Is there a way to prove the scalar triple product is invariant under cyclic permutations without using components?

Question

Proving that $$[a,b,c]=[b,c,a]=[c,a,b]$$

Where $$[a,b,c] = a \cdot (b \times c)$$

and $ a ,b, c$ are non-co-planar vectors, and is fairly easy when splitting them into component parts and doing it by brute force, however is there a more elegant way of doing this which doesn't involve this? I'm sure I've seen one in the past but I haven't been able to find it again.

There is the geometric proof with the relation to parallelepipeds, although I feel this isn't a formal mathematical proof.

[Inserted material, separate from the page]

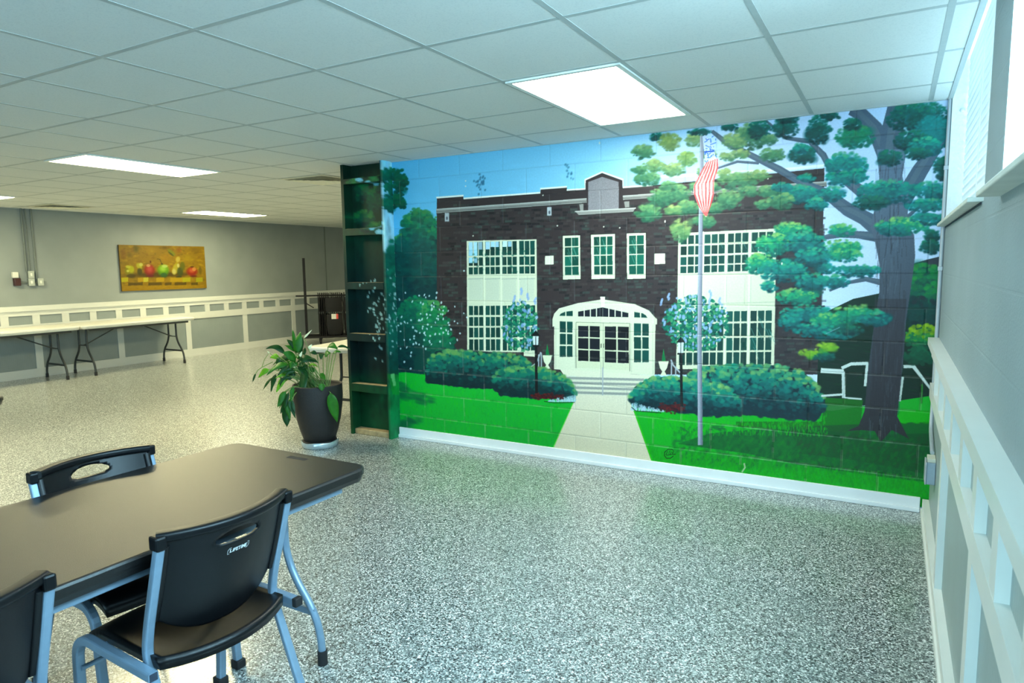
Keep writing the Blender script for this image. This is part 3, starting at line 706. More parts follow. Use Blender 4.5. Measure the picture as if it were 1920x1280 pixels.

Any assistance would be appreciated!

Answer 1

Expand the identity $$(a+b)\cdot((a+b)\times c) = 0$$ to obtain $$a\cdot(b\times c) = b \cdot(c\times a).$$

Answer 2

If you define $[a,b,c]$ as the determinant of a matrix with rows $a, b, c$, the property follows trivially.

Answer 3

The expressions $a\cdot (b\times c)$ and $b\cdot (c\times a)$ are linear in $a$, $b$ and $c$. Let $(e_1,e_2,e_3)$ denote the standard basis of ${\mathbb{R}}^3$. For $1\le n,m,r\le 3$, $e_n\cdot (e_m\times e_r) = e_m\cdot (e_r\times e_n)$. Hence the identity $$a\cdot (b\times c) = b\cdot (c\times a).$$ A cyclic permutation of the vectors $a,b$ and $c$ gives the other identity $b\cdot (c\times a) = c\cdot (a\times b).$

Answer 4

For $b\times c=0$ there's little to show. Otherwise $\langle a,\frac{b\times c}{\|b\times c\|}\rangle$ is the component of $a$ orthogonal to the plane spanned by $b$ and $c$. We further know that $\|b\times c\|$ is the area of the parallelogram spanned by $b$ and $c$. From here we see that $$\langle a,\frac{b\times c}{\|b\times c\|}\rangle\|b\times c\|$$ is the signed volume of the parallelepiped spanned by $a$, $b$, and $c$, aka $\det(a,b,c)$. Now apply the known rules of $\det$ to achieve the result.

Answer 5

Well, the required identity can be boiled down to the following observations. Let $V$ a 3 dimensional vector space over a field $F$, and write $\bigwedge^iV$ for its exterior powers.

Make a choice of a basis vector $\omega$ for the 1 dimensional vector space $\bigwedge^3 V$, and of a non-degenerate bilinear form on $V$ (which we'll write as a "dot product").

The choice of the basis vector $\omega$ amounts to identifying $\bigwedge^2 V$ with the dual $V^\vee$.

The choice of the non-degenerate bilinear form on $V$ thus identifies $V$ and $V^\vee = \bigwedge^2 V$.

So: given $\mathbf{a_j} \in V$ for $j=1,2,3$, we view $\mathbf{a_2} \times \mathbf{a_3}$ as the vector in $V$ identified as above with the vector $\mathbf{a_2} \wedge \mathbf{a_3} \in \bigwedge^2 V$.

With this understanding, the "scalar triple product" $\mathbf{a_1} \cdot (\mathbf{a_2} \times \mathbf{a_3}) \in F$ for $\mathbf{a_j} \in V$ may be described by

$$\mathbf{a_1} \cdot (\mathbf{a_2} \times \mathbf{a_3})\omega = \mathbf{a_1} \wedge \mathbf{a_2} \wedge \mathbf{a_3} \in {\bigwedge}^3 V = F\omega$$

And so for any even permutation $\sigma$ of $1,2,3$ -- in particular, a cyclic permutation -- the skew commutativity of the exterior algebra $\bigwedge V$ implies that

$$\mathbf{a_1} \cdot (\mathbf{a_2} \times \mathbf{a_3})\omega = \mathbf{a_1} \wedge \mathbf{a_2} \wedge \mathbf{a_3} = \mathbf{a_{\sigma(1)}} \wedge \mathbf{a_{\sigma(2)}} \wedge \mathbf{a_{\sigma(3)}} = \mathbf{a_{\sigma(1)}} \cdot (\mathbf{a_{\sigma(2)}} \times \mathbf{a_{\sigma(3)}})\omega$$

so that $$\mathbf{a_1} \cdot (\mathbf{a_2} \times \mathbf{a_3})= \mathbf{a_{\sigma(1)}} \cdot (\mathbf{a_{\sigma(2)}} \times \mathbf{a_{\sigma(3)}}).$$